**Task to complete**: Quote the full listing word for word.

** Start of Dataset section **

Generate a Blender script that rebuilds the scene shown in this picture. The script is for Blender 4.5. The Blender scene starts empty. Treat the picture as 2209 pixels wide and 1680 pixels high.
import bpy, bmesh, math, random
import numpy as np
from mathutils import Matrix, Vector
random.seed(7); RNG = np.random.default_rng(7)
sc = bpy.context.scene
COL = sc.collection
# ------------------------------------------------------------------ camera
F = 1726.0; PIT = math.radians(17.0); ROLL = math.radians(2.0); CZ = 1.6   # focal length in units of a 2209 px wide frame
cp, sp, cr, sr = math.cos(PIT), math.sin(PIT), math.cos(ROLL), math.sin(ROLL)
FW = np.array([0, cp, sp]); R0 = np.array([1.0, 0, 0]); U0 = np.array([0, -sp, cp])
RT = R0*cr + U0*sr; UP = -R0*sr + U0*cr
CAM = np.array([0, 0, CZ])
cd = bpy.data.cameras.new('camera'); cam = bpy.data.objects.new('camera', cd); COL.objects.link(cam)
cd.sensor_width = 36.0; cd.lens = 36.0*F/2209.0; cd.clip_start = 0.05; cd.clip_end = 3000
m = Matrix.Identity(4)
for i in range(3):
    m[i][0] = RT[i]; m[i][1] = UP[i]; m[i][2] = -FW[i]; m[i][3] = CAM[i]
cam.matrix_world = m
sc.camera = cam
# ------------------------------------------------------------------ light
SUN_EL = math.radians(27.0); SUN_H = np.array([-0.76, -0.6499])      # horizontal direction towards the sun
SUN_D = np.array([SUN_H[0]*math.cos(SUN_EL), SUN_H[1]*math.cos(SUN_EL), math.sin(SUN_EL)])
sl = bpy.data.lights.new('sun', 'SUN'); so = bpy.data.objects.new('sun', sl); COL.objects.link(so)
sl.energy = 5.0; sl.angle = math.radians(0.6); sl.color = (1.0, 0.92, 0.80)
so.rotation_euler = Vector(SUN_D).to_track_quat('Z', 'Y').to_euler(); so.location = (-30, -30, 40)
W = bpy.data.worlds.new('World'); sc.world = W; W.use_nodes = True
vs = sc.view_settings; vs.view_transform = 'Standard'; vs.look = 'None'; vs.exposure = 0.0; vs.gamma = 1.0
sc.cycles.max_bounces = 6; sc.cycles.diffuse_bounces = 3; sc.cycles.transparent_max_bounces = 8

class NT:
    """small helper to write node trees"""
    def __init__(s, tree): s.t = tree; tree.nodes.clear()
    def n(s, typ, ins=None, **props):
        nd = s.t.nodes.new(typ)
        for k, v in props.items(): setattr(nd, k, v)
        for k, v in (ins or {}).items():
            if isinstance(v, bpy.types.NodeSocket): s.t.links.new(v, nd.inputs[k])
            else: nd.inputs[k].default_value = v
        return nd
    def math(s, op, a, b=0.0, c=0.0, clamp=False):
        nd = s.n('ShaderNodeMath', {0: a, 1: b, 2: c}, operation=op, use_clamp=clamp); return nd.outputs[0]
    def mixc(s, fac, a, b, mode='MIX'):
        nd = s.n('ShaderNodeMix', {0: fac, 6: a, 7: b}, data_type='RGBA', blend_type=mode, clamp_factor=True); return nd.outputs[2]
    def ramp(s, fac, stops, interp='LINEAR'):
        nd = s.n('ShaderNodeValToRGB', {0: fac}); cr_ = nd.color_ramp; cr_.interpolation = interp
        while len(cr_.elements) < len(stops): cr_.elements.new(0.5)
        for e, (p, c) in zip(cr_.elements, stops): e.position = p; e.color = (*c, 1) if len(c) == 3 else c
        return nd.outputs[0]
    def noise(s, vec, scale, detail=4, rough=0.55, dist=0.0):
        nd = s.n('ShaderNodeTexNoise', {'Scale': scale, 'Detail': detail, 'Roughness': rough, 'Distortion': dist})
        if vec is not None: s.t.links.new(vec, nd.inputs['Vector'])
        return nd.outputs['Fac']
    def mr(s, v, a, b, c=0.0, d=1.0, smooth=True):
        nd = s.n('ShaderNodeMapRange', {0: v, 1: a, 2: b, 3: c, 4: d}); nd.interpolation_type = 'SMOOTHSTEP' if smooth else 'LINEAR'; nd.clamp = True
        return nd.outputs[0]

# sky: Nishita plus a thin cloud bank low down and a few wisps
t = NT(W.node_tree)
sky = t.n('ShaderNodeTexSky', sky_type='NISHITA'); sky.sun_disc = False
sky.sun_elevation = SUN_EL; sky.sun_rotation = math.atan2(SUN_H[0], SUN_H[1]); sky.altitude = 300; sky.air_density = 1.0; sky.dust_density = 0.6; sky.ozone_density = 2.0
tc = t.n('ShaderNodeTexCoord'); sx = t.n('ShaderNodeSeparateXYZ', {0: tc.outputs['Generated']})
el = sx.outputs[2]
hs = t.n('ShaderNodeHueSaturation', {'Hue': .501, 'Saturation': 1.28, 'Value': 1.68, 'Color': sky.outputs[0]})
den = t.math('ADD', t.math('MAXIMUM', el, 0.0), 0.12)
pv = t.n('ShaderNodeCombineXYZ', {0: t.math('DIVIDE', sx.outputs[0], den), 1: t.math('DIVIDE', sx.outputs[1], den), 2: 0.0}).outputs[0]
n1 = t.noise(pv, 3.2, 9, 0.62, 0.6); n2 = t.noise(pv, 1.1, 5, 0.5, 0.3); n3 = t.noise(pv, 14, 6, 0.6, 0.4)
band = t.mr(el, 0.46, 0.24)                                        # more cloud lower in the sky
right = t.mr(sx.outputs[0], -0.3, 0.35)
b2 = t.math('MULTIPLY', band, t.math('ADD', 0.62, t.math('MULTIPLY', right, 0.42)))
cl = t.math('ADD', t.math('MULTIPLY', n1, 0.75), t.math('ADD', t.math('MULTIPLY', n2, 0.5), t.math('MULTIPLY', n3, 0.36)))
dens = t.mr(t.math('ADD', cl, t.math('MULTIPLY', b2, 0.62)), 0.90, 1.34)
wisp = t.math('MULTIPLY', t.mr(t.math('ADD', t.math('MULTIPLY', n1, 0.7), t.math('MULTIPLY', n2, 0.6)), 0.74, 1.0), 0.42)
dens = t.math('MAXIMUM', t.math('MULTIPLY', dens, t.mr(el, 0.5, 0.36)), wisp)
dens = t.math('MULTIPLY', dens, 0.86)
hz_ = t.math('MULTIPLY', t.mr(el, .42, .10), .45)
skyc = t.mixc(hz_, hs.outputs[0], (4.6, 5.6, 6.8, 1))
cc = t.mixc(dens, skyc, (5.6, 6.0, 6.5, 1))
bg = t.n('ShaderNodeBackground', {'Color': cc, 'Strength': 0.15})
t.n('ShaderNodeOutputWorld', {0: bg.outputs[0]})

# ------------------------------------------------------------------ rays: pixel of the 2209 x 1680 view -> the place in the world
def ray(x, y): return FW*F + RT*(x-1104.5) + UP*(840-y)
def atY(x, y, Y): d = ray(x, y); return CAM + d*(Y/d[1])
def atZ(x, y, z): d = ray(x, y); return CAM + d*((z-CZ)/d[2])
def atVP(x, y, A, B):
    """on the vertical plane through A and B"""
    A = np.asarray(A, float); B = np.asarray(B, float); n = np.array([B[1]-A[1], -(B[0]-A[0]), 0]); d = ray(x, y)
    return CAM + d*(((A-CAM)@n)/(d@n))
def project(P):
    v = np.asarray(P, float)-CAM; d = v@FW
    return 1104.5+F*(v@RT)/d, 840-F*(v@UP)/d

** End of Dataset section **

**Completed exercise**:
Generate a Blender script that rebuilds the scene shown in this picture. The script is for Blender 4.5. The Blender scene starts empty. Treat the picture as 2209 pixels wide and 1680 pixels high.
import bpy, bmesh, math, random
import numpy as np
from mathutils import Matrix, Vector
random.seed(7); RNG = np.random.default_rng(7)
sc = bpy.context.scene
COL = sc.collection
# ------------------------------------------------------------------ camera
F = 1726.0; PIT = math.radians(17.0); ROLL = math.radians(2.0); CZ = 1.6   # focal length in units of a 2209 px wide frame
cp, sp, cr, sr = math.cos(PIT), math.sin(PIT), math.cos(ROLL), math.sin(ROLL)
FW = np.array([0, cp, sp]); R0 = np.array([1.0, 0, 0]); U0 = np.array([0, -sp, cp])
RT = R0*cr + U0*sr; UP = -R0*sr + U0*cr
CAM = np.array([0, 0, CZ])
cd = bpy.data.cameras.new('camera'); cam = bpy.data.objects.new('camera', cd); COL.objects.link(cam)
cd.sensor_width = 36.0; cd.lens = 36.0*F/2209.0; cd.clip_start = 0.05; cd.clip_end = 3000
m = Matrix.Identity(4)
for i in range(3):
    m[i][0] = RT[i]; m[i][1] = UP[i]; m[i][2] = -FW[i]; m[i][3] = CAM[i]
cam.matrix_world = m
sc.camera = cam
# ------------------------------------------------------------------ light
SUN_EL = math.radians(27.0); SUN_H = np.array([-0.76, -0.6499])      # horizontal direction towards the sun
SUN_D = np.array([SUN_H[0]*math.cos(SUN_EL), SUN_H[1]*math.cos(SUN_EL), math.sin(SUN_EL)])
sl = bpy.data.lights.new('sun', 'SUN'); so = bpy.data.objects.new('sun', sl); COL.objects.link(so)
sl.energy = 5.0; sl.angle = math.radians(0.6); sl.color = (1.0, 0.92, 0.80)
so.rotation_euler = Vector(SUN_D).to_track_quat('Z', 'Y').to_euler(); so.location = (-30, -30, 40)
W = bpy.data.worlds.new('World'); sc.world = W; W.use_nodes = True
vs = sc.view_settings; vs.view_transform = 'Standard'; vs.look = 'None'; vs.exposure = 0.0; vs.gamma = 1.0
sc.cycles.max_bounces = 6; sc.cycles.diffuse_bounces = 3; sc.cycles.transparent_max_bounces = 8

class NT:
    """small helper to write node trees"""
    def __init__(s, tree): s.t = tree; tree.nodes.clear()
    def n(s, typ, ins=None, **props):
        nd = s.t.nodes.new(typ)
        for k, v in props.items(): setattr(nd, k, v)
        for k, v in (ins or {}).items():
            if isinstance(v, bpy.types.NodeSocket): s.t.links.new(v, nd.inputs[k])
            else: nd.inputs[k].default_value = v
        return nd
    def math(s, op, a, b=0.0, c=0.0, clamp=False):
        nd = s.n('ShaderNodeMath', {0: a, 1: b, 2: c}, operation=op, use_clamp=clamp); return nd.outputs[0]
    def mixc(s, fac, a, b, mode='MIX'):
        nd = s.n('ShaderNodeMix', {0: fac, 6: a, 7: b}, data_type='RGBA', blend_type=mode, clamp_factor=True); return nd.outputs[2]
    def ramp(s, fac, stops, interp='LINEAR'):
        nd = s.n('ShaderNodeValToRGB', {0: fac}); cr_ = nd.color_ramp; cr_.interpolation = interp
        while len(cr_.elements) < len(stops): cr_.elements.new(0.5)
        for e, (p, c) in zip(cr_.elements, stops): e.position = p; e.color = (*c, 1) if len(c) == 3 else c
        return nd.outputs[0]
    def noise(s, vec, scale, detail=4, rough=0.55, dist=0.0):
        nd = s.n('ShaderNodeTexNoise', {'Scale': scale, 'Detail': detail, 'Roughness': rough, 'Distortion': dist})
        if vec is not None: s.t.links.new(vec, nd.inputs['Vector'])
        return nd.outputs['Fac']
    def mr(s, v, a, b, c=0.0, d=1.0, smooth=True):
        nd = s.n('ShaderNodeMapRange', {0: v, 1: a, 2: b, 3: c, 4: d}); nd.interpolation_type = 'SMOOTHSTEP' if smooth else 'LINEAR'; nd.clamp = True
        return nd.outputs[0]

# sky: Nishita plus a thin cloud bank low down and a few wisps
t = NT(W.node_tree)
sky = t.n('ShaderNodeTexSky', sky_type='NISHITA'); sky.sun_disc = False
sky.sun_elevation = SUN_EL; sky.sun_rotation = math.atan2(SUN_H[0], SUN_H[1]); sky.altitude = 300; sky.air_density = 1.0; sky.dust_density = 0.6; sky.ozone_density = 2.0
tc = t.n('ShaderNodeTexCoord'); sx = t.n('ShaderNodeSeparateXYZ', {0: tc.outputs['Generated']})
el = sx.outputs[2]
hs = t.n('ShaderNodeHueSaturation', {'Hue': .501, 'Saturation': 1.28, 'Value': 1.68, 'Color': sky.outputs[0]})
den = t.math('ADD', t.math('MAXIMUM', el, 0.0), 0.12)
pv = t.n('ShaderNodeCombineXYZ', {0: t.math('DIVIDE', sx.outputs[0], den), 1: t.math('DIVIDE', sx.outputs[1], den), 2: 0.0}).outputs[0]
n1 = t.noise(pv, 3.2, 9, 0.62, 0.6); n2 = t.noise(pv, 1.1, 5, 0.5, 0.3); n3 = t.noise(pv, 14, 6, 0.6, 0.4)
band = t.mr(el, 0.46, 0.24)                                        # more cloud lower in the sky
right = t.mr(sx.outputs[0], -0.3, 0.35)
b2 = t.math('MULTIPLY', band, t.math('ADD', 0.62, t.math('MULTIPLY', right, 0.42)))
cl = t.math('ADD', t.math('MULTIPLY', n1, 0.75), t.math('ADD', t.math('MULTIPLY', n2, 0.5), t.math('MULTIPLY', n3, 0.36)))
dens = t.mr(t.math('ADD', cl, t.math('MULTIPLY', b2, 0.62)), 0.90, 1.34)
wisp = t.math('MULTIPLY', t.mr(t.math('ADD', t.math('MULTIPLY', n1, 0.7), t.math('MULTIPLY', n2, 0.6)), 0.74, 1.0), 0.42)
dens = t.math('MAXIMUM', t.math('MULTIPLY', dens, t.mr(el, 0.5, 0.36)), wisp)
dens = t.math('MULTIPLY', dens, 0.86)
hz_ = t.math('MULTIPLY', t.mr(el, .42, .10), .45)
skyc = t.mixc(hz_, hs.outputs[0], (4.6, 5.6, 6.8, 1))
cc = t.mixc(dens, skyc, (5.6, 6.0, 6.5, 1))
bg = t.n('ShaderNodeBackground', {'Color': cc, 'Strength': 0.15})
t.n('ShaderNodeOutputWorld', {0: bg.outputs[0]})

# ------------------------------------------------------------------ rays: pixel of the 2209 x 1680 view -> the place in the world
def ray(x, y): return FW*F + RT*(x-1104.5) + UP*(840-y)
def atY(x, y, Y): d = ray(x, y); return CAM + d*(Y/d[1])
def atZ(x, y, z): d = ray(x, y); return CAM + d*((z-CZ)/d[2])
def atVP(x, y, A, B):
    """on the vertical plane through A and B"""
    A = np.asarray(A, float); B = np.asarray(B, float); n = np.array([B[1]-A[1], -(B[0]-A[0]), 0]); d = ray(x, y)
    return CAM + d*(((A-CAM)@n)/(d@n))
def project(P):
    v = np.asarray(P, float)-CAM; d = v@FW
    return 1104.5+F*(v@RT)/d, 840-F*(v@UP)/d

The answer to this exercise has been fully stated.